* start Dataset extract *

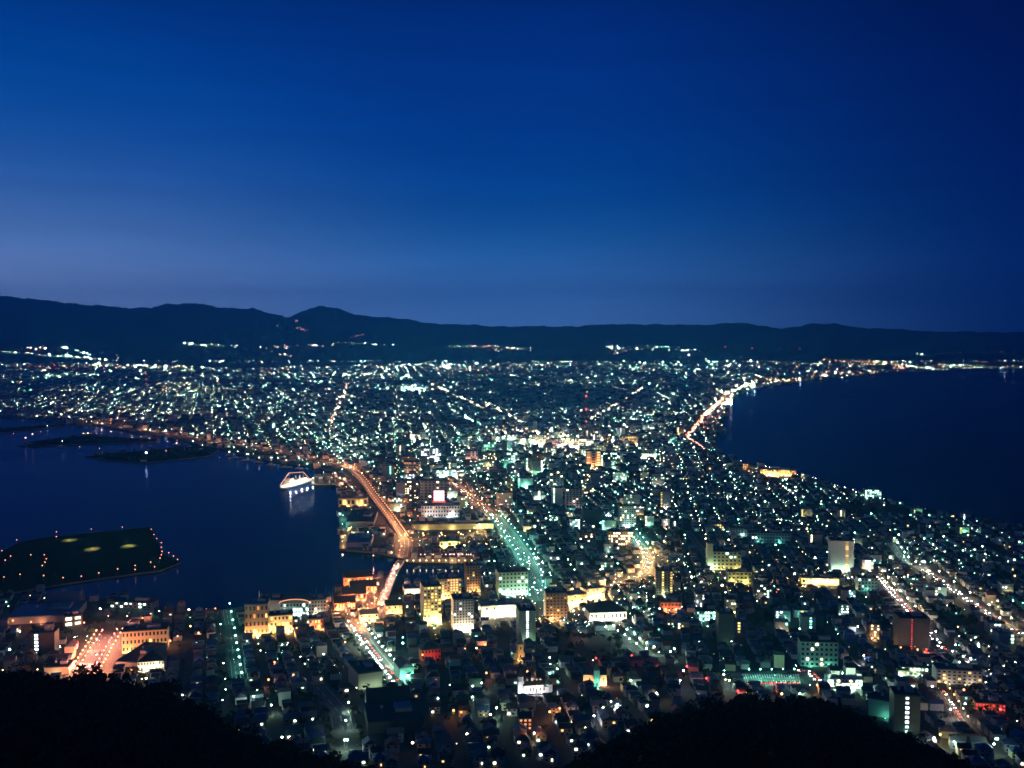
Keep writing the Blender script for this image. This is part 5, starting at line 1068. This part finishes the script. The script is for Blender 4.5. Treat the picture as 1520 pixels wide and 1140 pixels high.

* end Dataset extract *
* start Dataset extract *

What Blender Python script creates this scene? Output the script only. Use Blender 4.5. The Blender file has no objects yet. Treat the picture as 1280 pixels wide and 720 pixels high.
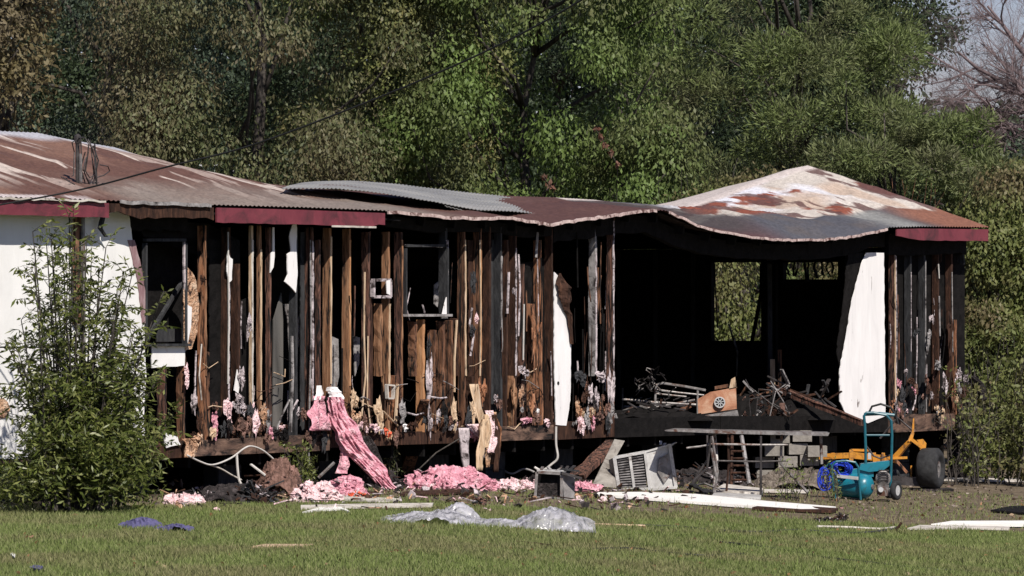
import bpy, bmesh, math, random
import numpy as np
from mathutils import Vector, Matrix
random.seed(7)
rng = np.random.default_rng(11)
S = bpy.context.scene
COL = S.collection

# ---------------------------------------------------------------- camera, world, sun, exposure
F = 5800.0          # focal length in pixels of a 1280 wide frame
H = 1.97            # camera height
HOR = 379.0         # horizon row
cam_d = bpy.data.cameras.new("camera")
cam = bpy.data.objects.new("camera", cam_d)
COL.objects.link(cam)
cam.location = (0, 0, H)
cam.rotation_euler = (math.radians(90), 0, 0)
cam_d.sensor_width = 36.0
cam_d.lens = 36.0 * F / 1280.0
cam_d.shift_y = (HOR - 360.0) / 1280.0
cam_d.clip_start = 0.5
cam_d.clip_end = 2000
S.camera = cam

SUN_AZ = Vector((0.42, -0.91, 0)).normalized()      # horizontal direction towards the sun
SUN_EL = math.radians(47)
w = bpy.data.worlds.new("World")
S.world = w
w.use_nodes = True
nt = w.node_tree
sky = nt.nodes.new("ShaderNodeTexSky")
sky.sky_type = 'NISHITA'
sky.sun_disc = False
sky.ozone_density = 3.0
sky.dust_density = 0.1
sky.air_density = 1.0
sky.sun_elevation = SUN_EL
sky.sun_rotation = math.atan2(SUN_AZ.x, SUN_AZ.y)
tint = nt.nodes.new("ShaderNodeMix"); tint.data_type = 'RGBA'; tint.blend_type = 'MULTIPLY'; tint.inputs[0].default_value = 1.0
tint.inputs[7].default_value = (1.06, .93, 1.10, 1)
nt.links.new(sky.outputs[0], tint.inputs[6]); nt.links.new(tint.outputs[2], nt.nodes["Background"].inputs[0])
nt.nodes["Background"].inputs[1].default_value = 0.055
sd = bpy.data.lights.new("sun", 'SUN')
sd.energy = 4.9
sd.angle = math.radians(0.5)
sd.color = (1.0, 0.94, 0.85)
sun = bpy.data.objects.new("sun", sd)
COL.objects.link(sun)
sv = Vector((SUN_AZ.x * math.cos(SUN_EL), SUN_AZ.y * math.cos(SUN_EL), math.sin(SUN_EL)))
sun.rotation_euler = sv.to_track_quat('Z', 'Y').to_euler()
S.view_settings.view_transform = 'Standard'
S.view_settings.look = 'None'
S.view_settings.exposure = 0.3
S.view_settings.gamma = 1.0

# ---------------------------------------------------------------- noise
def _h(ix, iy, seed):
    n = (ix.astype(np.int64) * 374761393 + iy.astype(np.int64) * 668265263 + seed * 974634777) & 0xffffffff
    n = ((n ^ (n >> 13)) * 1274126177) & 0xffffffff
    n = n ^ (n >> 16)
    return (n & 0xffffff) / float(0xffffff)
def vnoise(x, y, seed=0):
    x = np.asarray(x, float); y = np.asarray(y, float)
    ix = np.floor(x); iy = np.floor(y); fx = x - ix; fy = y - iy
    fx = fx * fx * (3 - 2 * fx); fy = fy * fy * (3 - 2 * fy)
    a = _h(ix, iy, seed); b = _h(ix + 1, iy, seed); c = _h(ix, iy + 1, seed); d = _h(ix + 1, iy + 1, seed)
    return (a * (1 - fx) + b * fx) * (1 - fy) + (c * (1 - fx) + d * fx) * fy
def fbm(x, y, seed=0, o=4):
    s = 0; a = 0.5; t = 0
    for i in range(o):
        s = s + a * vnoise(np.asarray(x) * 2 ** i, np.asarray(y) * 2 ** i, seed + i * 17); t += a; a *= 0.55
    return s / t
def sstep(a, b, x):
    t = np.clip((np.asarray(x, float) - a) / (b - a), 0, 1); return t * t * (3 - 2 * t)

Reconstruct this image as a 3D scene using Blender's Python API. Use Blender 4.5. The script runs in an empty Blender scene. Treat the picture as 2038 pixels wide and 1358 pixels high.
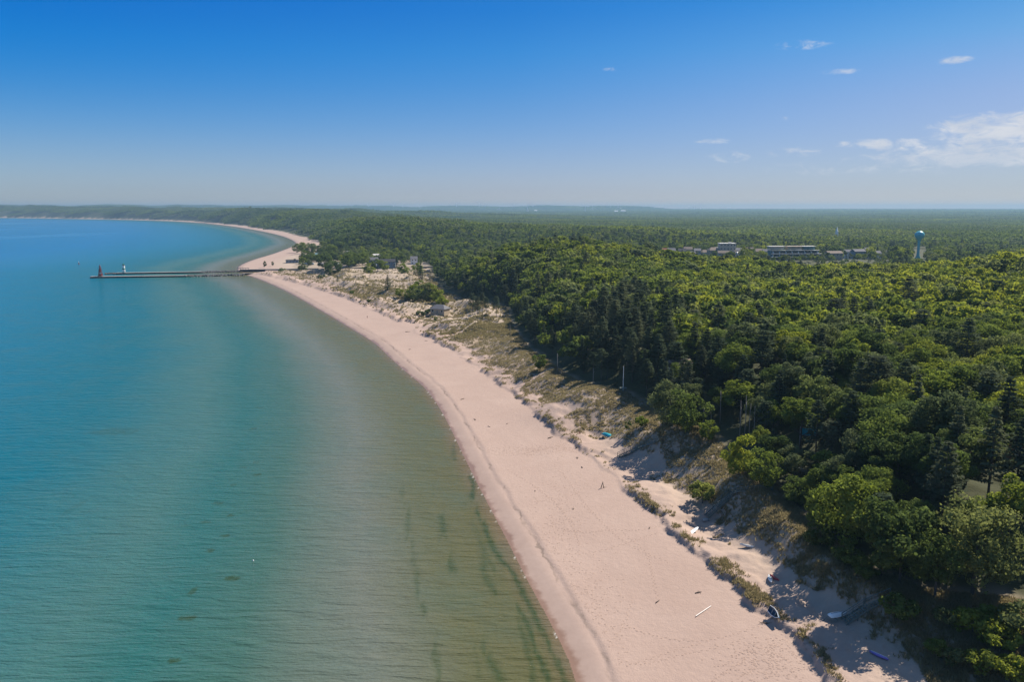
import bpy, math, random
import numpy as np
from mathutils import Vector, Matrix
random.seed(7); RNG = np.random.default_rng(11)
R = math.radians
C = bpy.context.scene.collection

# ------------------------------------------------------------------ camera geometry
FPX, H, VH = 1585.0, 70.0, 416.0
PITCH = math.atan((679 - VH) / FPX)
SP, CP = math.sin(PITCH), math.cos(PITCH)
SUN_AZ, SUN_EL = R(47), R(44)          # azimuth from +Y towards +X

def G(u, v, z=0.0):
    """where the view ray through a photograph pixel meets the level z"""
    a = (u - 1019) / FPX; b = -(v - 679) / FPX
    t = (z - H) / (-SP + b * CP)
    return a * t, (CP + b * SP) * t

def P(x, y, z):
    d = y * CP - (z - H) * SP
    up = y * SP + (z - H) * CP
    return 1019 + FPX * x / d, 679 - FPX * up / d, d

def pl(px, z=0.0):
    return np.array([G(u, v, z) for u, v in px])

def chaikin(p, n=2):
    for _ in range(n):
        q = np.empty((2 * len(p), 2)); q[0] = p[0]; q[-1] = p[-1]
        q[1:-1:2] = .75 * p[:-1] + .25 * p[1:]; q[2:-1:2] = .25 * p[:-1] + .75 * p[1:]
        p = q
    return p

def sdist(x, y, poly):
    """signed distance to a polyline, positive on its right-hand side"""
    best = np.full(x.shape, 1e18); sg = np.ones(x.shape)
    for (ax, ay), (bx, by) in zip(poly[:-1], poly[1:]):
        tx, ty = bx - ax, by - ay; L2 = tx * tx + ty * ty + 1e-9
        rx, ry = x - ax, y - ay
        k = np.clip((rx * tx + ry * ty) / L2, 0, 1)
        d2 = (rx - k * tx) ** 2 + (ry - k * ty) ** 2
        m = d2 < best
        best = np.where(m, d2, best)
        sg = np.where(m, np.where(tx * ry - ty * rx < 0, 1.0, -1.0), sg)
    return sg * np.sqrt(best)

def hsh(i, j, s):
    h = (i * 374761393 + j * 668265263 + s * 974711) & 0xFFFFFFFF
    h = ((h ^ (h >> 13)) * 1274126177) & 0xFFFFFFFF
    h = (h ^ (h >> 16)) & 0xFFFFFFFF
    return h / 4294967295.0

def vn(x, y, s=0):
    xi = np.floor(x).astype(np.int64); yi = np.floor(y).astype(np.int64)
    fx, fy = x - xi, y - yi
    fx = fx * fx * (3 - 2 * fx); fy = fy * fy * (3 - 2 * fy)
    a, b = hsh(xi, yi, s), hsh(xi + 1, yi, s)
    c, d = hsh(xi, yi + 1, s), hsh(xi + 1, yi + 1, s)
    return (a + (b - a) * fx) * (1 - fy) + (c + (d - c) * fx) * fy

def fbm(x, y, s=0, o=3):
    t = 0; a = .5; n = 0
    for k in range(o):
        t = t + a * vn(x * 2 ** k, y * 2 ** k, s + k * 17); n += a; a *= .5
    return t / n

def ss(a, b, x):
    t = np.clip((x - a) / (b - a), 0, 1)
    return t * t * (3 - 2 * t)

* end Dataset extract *
* start Dataset extract *

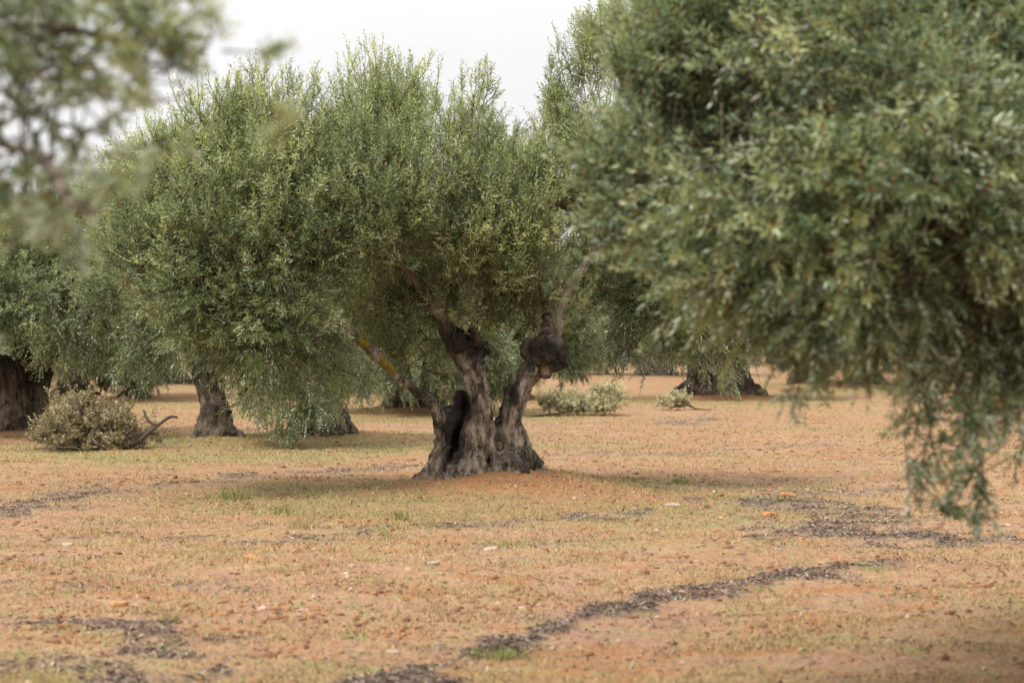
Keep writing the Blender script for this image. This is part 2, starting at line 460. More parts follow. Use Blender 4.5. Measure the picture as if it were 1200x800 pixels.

* end Dataset extract *

_Task directions_: Track down every line of the material containing the string "empty", and copy it.

_Full answer_:
Reconstruct this image as a 3D scene using Blender's Python API. Use Blender 4.5. The script runs in an empty Blender scene. Treat the picture as 2038 pixels wide and 1358 pixels high.
        q = np.empty((2 * len(p), 2)); q[0] = p[0]; q[-1] = p[-1]